REVIEW: Joel Selvin’s Hollywood Eden

By Dave ‘Ghosty’ Wills

The trick to making oft-told history compelling once more is in the telling. A cursory glance at the bibliography toward the back of music critic and journalist Joel Selvin’s new book Hollywood Eden: Electric Guitars, Fast Cars and the Myth of the California Paradise proves that there’s no shortage of literature already out there concerning the LA pop/rock scene of the early to mid-1960s and its major players. Astonishingly, Selvin has managed to come up with a unique angle to these well-worn stories. It’s the revelation that many of the movers and shakers who created West Coast pop all attended the same high schools … and often at the same time!

Selvin makes a point of introducing the protagonists in this sweeping saga as the book’s “cast.” It’s a fitting conceit because reading Hollywood Eden sometimes feels like you’ve managed to get your hands on a treatment for an alternate universe “American Graffiti,” but this time with even bigger stars. University High’s Class of 1958, for example, boasts a motley group of archetypes that seem straight from central casting, but, of course, were real people. Jan Berry, the pivotal figure in the book and the mischief-maker Selvin credits with kicking off the Los Angeles rock and roll record industry, is like Brad Pitt playing Ferris Bueller. Dean Torrance is his snarky second in command. Nancy Sinatra is the teen queen in waiting. Kim Fowley is the geeky outsider swearing revenge on the cool kids. Even Kathy “Gidget” Kohner is here (yes, Gidget is a real person).


I mean, if someone had told me a few weeks ago that Jan and Dean went to high school with Gidget, I would’ve thought they were putting me on. This is one of those circumstances where the expression “only in Hollywood” is appropriate on multiple levels. 

Ultimately, this is a book about connections and how these young rock and popsters made the most of them whether they had met in high school or on the street corner. Like something out of another kind of teen-centric movie, the reader envisions the slithering tentacles of the music biz stretching out to connect the likes of Herb Alpert, Phil Spector, The Mamas & Papas, Terry Melcher, etc.
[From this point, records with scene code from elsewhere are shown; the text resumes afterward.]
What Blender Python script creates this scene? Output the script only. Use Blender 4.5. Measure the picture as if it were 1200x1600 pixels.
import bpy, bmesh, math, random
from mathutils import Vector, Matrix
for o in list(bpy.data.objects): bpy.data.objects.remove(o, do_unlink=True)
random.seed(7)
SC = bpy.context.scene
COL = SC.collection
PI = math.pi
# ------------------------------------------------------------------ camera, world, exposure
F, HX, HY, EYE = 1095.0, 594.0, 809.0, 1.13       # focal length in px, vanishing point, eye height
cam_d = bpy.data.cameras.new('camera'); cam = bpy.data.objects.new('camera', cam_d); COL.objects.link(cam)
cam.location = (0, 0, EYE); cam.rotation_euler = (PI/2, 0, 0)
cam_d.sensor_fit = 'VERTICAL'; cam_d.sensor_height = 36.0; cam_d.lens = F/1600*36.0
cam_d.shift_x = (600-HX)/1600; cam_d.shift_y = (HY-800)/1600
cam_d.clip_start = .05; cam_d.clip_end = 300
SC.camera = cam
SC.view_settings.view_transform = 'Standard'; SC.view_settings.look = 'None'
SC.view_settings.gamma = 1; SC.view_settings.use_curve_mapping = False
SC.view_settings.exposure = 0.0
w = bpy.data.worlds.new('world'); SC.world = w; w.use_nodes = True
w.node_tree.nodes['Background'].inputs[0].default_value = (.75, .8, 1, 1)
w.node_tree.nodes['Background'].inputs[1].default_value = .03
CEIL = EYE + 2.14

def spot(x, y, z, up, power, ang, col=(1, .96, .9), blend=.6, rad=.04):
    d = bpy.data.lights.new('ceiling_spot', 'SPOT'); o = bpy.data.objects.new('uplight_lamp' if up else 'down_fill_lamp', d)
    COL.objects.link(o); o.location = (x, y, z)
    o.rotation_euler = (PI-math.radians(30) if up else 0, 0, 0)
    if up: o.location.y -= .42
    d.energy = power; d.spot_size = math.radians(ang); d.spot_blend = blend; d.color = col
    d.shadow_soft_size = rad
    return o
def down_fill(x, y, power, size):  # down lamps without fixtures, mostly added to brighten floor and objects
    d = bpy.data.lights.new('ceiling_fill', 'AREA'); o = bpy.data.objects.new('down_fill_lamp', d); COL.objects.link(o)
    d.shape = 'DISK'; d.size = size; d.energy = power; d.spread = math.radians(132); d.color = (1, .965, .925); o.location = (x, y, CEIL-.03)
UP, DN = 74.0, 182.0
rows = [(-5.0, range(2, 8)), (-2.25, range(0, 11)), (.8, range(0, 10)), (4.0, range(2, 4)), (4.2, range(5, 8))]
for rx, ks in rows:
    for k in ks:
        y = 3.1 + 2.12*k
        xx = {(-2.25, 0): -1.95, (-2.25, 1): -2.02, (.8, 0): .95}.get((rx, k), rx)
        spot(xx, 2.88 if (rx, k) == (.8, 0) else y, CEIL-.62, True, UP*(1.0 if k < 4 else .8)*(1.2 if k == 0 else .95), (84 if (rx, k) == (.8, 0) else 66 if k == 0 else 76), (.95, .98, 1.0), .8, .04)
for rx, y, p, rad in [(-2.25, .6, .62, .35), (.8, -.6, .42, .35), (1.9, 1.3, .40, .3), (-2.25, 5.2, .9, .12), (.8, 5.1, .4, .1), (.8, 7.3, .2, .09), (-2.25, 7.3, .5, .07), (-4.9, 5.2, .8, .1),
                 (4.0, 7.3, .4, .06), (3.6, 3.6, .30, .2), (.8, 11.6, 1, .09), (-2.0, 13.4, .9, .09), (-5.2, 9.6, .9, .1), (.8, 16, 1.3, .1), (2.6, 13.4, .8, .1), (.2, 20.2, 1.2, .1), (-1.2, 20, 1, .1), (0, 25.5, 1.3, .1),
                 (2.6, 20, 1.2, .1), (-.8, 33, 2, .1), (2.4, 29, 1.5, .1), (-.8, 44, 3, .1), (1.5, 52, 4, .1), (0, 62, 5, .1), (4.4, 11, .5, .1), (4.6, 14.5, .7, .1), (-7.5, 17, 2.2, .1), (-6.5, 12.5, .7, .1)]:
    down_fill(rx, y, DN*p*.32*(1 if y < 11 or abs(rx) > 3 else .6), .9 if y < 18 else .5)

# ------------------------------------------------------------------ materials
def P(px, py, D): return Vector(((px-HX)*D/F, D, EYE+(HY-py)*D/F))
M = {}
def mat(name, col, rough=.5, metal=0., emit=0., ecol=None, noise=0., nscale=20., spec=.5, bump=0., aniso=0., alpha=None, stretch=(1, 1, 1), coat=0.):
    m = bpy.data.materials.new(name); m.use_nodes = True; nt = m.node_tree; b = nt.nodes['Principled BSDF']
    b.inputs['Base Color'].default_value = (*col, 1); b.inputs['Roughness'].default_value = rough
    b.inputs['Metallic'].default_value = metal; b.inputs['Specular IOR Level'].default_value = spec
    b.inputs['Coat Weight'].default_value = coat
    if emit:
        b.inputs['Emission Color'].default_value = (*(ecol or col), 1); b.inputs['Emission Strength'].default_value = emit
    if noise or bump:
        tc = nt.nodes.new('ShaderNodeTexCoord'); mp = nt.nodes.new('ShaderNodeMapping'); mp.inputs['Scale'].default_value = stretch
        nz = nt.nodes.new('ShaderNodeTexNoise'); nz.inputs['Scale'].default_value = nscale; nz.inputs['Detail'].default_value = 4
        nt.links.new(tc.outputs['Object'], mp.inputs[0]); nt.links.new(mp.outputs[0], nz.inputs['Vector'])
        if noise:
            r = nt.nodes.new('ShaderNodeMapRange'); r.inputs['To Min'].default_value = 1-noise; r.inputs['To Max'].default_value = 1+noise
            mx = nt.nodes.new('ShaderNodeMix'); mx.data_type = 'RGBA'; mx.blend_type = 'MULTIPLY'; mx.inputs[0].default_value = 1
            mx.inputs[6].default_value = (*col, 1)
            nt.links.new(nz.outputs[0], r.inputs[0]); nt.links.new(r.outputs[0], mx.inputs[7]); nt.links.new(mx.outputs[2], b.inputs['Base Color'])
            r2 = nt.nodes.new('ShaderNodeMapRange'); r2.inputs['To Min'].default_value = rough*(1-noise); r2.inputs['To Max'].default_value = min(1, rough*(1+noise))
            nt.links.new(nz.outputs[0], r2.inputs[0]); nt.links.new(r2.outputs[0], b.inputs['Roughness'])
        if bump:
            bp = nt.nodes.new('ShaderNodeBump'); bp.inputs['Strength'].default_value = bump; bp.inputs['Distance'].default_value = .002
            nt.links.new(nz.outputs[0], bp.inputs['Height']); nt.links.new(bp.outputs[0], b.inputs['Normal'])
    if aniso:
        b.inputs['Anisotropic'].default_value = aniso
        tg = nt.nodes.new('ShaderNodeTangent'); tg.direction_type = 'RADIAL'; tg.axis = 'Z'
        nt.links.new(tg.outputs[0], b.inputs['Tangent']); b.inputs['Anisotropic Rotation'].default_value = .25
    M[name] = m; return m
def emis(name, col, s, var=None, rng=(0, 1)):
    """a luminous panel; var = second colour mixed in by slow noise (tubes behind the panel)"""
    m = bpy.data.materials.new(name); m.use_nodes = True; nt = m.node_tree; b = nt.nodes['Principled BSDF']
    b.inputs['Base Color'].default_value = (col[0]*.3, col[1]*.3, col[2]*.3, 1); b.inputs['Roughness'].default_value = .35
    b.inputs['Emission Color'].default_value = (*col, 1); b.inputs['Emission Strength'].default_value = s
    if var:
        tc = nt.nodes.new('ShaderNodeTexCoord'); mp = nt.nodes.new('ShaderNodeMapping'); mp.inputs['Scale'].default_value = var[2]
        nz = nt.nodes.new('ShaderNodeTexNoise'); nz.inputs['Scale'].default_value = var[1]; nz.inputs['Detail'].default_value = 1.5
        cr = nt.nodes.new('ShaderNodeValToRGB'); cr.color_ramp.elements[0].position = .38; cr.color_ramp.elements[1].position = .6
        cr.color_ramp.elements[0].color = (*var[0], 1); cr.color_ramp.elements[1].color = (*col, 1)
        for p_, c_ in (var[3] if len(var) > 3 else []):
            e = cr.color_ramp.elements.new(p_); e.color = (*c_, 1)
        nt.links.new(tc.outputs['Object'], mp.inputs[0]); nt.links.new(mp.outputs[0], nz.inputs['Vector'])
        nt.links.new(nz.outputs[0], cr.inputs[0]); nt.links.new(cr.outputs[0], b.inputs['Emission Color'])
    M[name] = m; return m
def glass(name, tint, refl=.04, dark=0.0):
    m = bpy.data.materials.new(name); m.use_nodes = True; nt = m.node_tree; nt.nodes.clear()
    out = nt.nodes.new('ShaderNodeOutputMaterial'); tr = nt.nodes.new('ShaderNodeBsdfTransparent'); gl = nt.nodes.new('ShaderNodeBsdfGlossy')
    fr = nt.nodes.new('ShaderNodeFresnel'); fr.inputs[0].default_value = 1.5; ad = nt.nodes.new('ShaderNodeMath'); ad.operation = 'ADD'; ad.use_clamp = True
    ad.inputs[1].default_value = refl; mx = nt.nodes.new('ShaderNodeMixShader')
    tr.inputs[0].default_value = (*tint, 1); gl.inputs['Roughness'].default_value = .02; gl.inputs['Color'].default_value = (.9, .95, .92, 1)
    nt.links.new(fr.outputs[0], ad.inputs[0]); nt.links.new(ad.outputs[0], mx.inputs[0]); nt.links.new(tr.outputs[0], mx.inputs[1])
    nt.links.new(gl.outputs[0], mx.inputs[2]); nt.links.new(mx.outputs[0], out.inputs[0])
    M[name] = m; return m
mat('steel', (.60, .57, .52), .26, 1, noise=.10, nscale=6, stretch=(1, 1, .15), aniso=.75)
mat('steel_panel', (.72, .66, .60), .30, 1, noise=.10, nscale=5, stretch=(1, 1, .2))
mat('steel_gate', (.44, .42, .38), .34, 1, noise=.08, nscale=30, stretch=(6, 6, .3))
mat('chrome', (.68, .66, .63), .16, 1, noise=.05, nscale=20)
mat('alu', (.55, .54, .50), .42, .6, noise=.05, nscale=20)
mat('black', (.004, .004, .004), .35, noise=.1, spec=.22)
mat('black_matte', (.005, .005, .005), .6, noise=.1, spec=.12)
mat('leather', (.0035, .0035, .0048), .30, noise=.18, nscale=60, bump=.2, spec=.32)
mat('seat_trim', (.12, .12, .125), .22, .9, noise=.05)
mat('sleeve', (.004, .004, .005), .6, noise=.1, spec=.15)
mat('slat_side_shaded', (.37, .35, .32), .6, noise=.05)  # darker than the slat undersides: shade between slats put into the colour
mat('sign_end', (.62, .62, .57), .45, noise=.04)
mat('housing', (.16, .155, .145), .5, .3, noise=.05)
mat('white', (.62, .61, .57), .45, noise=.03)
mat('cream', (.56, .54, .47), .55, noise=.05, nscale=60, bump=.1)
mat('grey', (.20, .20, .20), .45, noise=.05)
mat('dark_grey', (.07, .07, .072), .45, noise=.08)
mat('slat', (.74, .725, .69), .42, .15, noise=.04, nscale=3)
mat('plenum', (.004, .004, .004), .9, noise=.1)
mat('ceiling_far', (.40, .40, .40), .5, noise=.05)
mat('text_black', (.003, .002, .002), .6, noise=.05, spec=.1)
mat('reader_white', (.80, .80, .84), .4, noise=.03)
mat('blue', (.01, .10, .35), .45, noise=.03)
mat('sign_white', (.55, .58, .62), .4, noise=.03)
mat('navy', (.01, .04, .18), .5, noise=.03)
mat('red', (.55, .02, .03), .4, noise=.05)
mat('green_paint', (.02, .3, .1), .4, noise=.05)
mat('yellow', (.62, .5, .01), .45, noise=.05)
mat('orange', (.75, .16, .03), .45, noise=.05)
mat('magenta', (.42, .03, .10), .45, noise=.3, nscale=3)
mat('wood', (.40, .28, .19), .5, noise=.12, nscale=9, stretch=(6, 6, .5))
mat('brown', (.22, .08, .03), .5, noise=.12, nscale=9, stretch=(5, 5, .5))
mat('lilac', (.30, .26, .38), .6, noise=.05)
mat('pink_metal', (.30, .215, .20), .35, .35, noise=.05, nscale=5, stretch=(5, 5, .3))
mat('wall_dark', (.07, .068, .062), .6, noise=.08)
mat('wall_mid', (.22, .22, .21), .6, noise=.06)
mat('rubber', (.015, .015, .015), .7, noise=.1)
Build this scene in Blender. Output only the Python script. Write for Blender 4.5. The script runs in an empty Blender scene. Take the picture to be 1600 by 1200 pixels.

Think “The Blob” but with a much better soundtrack. 

Obviously, The Beach Boys and their friendship with Jan & Dean factor into this saga as well, but special mention should be made of the pre-Beach Boys career of Bruce Johnston, another University High alum, who warrants a lot of attention in Hollywood Eden and with good reason. The fame and branding of The Beach Boys’ image often obscure the fact that Bruce was, to put it mildly, industrious to the point of nearly becoming a teen tycoon like Spector himself. Bruce seemed to be writing and producing everyone’s records as well as singing and playing on them. If he wasn’t partnering with Terry Melcher then he was in cahoots with Kim Fowley and his latest bizarro music scheme (in a perfect world, the unlikely friendship between clean-cut Johnston and warmed-over beatnik Fowley would warrant a book itself).

Selvin divides Hollywood Eden into three sections: “Dawn,” “Daylight,” and “Dusk.” After the whirlwind of successes and accomplishments in the first two sections, not least of which is the creation of surf and car culture and the California myth referenced in the book’s title, inevitably things start to unravel for our main characters. Jan Berry seems to get lost in trying to predict where pop music will go next and then suffers a tragic car accident. Phil Spector’s grand masterwork “River Deep, Mountain High” fails to catch on with the kids. The Beach Boys’ Pet Sounds album simmers on the boil but quietly cools off before drifting into a kind of stasis until the next generation can discover it (incidentally both Pet Sounds and “River Deep, Mountain High” were huge in the U.K. … Go figure). 

Rather than leave us in dire straits as the book ends and before the record industry turns its attention away from Los Angeles and toward San Francisco and the love generation (neither of which were ever as hip as LA was in the early to mid-60s IMO), redemption comes in one last gasp of innocence and sunshine courtesy of “Good Vibrations” and Brian Wilson. The song acts as Selvin’s epic summation of Los Angeles record-making as well as a note-perfect crescendo for Hollywood Eden itself. I seem to recall another song by The Beach Boys cast in the same era-defining role in the aforementioned “American Graffiti.”

Jan, Dean, Bruce, Kim, Nancy, Brian, Sandy Nelson, Jill Gibson, Lou Adler, and their pals were having fun all summer long and making good vibrations and it was captured on records built to last.